Kolonel Czi Ngadimin Darmo Sujono, Samuel Kristianto, dan Dedy Budiman Garna diadili secara bersamaan terkait korupsi dana perumahan prajurti TNI Angkatan Darat yang merugikan negara Rp100 miliar. Persidangan pertama tersebut berlangsung di Pengadilan Negeri (PN) Jakarta Selatan, Senin (15/1) yang dipimpin majelis hakim koneksitas yang diketuai Soedarmadji dengan anggota Mayor CHK Budi Purnomo dan Wahjono.
Jaksa penuntut umum (JPU) yang diketuai Muhammad Hudi secara bergantian membacakan surat dakwaan primer, subsider dan lebih subsider. Perbuatan melawan hukum yang didakwakan kepada Ngadimin bersama-sama Samuel, Dedy Budiman, serta Rafael Harry Wong (belum tertangkap) dilakukan pada 28 Februari-28 November 2005.

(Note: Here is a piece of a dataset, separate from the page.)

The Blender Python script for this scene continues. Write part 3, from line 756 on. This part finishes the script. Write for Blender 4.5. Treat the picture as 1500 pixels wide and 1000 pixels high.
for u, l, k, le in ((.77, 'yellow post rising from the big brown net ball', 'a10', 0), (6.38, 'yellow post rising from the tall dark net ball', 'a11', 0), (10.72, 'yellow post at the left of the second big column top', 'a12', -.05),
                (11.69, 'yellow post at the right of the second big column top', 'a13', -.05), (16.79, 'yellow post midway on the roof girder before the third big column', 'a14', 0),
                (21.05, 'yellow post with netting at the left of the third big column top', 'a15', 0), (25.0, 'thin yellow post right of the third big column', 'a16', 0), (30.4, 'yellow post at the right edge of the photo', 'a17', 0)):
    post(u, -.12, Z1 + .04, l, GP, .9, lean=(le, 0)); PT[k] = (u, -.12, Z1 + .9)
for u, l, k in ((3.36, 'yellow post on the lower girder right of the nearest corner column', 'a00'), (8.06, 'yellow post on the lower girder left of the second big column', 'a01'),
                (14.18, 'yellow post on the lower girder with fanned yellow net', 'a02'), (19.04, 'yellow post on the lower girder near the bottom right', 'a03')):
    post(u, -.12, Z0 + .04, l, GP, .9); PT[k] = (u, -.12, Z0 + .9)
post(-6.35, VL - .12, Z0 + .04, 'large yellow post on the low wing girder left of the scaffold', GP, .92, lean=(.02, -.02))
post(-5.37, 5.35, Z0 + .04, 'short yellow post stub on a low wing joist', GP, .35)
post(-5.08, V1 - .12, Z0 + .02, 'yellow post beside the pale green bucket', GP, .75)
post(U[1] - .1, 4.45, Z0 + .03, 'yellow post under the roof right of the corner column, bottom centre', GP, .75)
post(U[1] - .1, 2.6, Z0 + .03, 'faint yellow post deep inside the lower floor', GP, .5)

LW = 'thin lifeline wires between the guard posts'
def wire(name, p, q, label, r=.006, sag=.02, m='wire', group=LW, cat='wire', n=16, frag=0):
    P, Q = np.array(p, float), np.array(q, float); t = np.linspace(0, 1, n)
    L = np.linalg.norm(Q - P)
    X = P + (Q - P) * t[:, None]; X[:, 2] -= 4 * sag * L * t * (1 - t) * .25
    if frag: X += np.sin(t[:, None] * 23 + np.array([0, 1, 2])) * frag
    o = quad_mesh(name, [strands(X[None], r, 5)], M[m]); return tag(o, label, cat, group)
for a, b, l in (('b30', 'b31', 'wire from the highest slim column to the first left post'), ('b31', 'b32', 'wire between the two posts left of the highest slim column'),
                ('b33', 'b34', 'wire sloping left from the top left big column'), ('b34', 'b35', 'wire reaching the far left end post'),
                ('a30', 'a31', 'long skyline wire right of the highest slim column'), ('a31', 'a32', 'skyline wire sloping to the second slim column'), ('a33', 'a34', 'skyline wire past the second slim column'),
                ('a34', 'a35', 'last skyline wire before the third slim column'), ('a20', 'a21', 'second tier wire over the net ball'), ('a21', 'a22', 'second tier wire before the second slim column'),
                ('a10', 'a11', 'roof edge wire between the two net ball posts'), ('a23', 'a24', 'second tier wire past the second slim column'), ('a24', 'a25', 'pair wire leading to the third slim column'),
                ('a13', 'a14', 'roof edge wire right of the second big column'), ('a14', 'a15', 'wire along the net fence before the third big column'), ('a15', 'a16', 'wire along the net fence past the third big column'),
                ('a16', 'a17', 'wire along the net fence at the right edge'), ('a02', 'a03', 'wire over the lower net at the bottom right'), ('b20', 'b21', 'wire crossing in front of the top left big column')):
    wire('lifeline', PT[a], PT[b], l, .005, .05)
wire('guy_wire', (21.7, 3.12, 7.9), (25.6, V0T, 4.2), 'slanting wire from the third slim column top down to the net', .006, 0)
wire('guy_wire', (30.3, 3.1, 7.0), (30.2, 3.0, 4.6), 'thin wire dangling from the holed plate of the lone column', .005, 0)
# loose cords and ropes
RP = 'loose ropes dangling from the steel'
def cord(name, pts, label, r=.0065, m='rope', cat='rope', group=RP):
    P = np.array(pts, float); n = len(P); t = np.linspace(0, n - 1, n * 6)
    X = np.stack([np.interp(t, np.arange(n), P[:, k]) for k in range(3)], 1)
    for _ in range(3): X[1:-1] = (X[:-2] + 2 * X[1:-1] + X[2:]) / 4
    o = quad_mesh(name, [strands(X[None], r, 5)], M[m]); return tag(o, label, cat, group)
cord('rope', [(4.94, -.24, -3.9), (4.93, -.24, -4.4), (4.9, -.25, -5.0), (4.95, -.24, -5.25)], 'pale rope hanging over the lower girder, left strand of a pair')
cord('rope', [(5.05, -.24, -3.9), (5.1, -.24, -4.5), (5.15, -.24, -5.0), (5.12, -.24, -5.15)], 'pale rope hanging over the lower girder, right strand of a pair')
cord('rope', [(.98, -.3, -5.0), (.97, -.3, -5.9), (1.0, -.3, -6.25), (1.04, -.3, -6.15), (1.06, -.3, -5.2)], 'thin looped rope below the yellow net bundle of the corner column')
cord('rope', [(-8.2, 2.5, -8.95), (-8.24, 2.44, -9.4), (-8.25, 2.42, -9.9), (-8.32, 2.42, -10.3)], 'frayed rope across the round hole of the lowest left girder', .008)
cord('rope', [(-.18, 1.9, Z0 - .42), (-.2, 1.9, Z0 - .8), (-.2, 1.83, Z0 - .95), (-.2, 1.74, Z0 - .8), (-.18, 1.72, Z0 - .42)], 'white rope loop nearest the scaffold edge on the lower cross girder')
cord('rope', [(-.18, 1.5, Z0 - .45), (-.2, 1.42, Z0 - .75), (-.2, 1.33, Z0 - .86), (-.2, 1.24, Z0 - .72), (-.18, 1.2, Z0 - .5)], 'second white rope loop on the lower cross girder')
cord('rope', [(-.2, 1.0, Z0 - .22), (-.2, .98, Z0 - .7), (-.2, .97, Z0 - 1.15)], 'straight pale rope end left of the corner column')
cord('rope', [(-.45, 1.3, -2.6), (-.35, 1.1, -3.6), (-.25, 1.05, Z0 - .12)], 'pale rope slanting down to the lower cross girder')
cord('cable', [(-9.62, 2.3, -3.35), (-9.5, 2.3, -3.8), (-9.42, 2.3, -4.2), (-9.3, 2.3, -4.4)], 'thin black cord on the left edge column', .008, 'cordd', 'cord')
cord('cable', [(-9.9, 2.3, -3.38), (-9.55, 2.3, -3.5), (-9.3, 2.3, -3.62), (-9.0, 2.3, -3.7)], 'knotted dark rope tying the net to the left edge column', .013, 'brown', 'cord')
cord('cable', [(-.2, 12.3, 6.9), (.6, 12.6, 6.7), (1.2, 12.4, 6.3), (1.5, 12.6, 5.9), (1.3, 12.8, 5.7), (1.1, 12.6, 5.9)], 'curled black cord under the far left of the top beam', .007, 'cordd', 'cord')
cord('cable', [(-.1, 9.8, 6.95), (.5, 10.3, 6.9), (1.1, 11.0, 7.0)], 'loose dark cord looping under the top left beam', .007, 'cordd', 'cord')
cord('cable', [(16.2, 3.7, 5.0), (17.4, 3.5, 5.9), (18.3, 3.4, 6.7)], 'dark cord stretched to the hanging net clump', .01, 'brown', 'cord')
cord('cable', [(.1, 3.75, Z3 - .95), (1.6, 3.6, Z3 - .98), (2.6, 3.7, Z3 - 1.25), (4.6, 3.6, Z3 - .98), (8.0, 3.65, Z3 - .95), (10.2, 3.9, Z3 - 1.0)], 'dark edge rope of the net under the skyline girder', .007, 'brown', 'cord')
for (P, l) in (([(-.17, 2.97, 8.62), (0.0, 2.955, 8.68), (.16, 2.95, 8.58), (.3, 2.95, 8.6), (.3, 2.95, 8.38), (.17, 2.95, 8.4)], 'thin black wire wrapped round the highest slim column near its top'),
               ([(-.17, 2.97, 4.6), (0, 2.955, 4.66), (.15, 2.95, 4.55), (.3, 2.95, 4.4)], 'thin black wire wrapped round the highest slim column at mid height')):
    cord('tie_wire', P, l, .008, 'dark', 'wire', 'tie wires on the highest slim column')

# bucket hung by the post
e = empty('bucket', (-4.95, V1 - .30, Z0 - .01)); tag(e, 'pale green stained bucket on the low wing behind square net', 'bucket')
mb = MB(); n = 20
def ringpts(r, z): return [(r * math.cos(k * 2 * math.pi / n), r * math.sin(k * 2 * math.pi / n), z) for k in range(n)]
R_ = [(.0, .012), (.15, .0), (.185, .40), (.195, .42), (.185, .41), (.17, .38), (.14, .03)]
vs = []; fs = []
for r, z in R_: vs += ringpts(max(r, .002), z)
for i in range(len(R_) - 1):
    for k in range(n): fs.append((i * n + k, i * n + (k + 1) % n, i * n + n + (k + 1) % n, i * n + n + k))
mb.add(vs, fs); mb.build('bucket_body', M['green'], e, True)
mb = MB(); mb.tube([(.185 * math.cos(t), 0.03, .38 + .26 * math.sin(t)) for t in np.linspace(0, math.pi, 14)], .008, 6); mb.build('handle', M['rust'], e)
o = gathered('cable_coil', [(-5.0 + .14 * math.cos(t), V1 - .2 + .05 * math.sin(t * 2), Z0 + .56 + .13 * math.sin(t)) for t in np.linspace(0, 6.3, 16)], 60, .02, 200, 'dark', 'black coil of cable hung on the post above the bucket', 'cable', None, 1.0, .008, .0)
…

Menurut dakwaan yang dibacakan JPU, dana sebesar Rp100 miliar yang semestinya sebagai dana pendamping perumahan prajurit TNI AD digunakan untuk keperluan lain. Dana tersebut diantaranya digunakan oleh Dedy Budiman sebesar Rp 42,8 miliar, Rafael Harry Wong sebesar US$3 juta dollar, Ngadimin, dan Samuel.
Kasus ini berawal di bulan Juli 2004 ketika Samuel, pemilik Yayasan Mahanaim bertemu dengan Wakil Komandan Pendidikan dan Latihan TNI AD Mayjen Salim Mengga. Dalam pertemuan tersebut, keduanya membahas soal ketiadaan penyandang dana bagi perumahan prajurit dan pegawai negeri sipil TNI AD. Samuel Kristianto menyarankan agar Salim Mengga bertemu dengan Dedy Budiman yang berpengalaman mendapatkan bantuan kemanusiaan.
Atas saran Samuel itu, Salim Mengga yang didampingi Samuel bertemu dengan Dedy Budiman. Dalam pertemuan tersebut, Samuel menyatakan sanggup mendatangkan bantuan dari luar negeri. Namun mekanisme pencairan bantuan tersebut dengan cara menempatkan deposito di bank minimal Rp100 miliar sebagai dana pendamping.
Tergiur oleh janji tersebut, entah bagaimana caranya, tiba-tiba dana Badan Pengelola Tabungan Wajib Perumahan (BPTWP) TNI AD sebesar Rp 157 miliar berupa deposito di BRI Cabang Khusus Sudirman dicairkan. Sebanyak Rp 100 miliar di antaranya ditempatkan di dalam deposito Bank Mandiri Cabang Panglima Polim atas nama Ngadimin dan Samuel.
Selanjutnya bisa ditebak, deposito Rp100 miliar sebagai dana pendamping itu malah digunakan untuk keperluan lain. Penggunaan dana itu diantaranya membeli surat berharga oil production bond milik Dedy Budiman dan dikirimkan kepada Rafael Harry Wong yang bersedia memberikan bantuan dana.
Diakhir persidangan, majelis hakim menetapkan Kolonel Ngadimin ditahan di rumah tahanan Kejaksaan Agung sejak 15 Januari 2007. Sebelumnya Ngadimin pernah ditahan sejak 30 November 2005 hingga 17 Juni 2006. Senin sekitar pukul 14.00, Ngadimin resmi masuk rutan Kejagung.
Menyikapi penetapan majelis hakim, pengacara Ngadimin, Mayor Rokhmat, menyatakan penetapan tersebut memang mesti dilakukan, namun pihaknya akan mengajukan penangguhan penahanan. "Namun akan dipelajari untuk mengajukan penangguhan penahanan," kata Rokhmat singkat. Sedangkan mengenai terdakwa Rafael Wong yang hingga kini belum tertangkap, pihak JPU menyatakan sudah meminta bantuan polisi Hongkong. "Sudah minta bantuan kepada polisi di Hongkong, tetapi belum berhasil," kata Muhammad Hudi selaku Ketua JPU.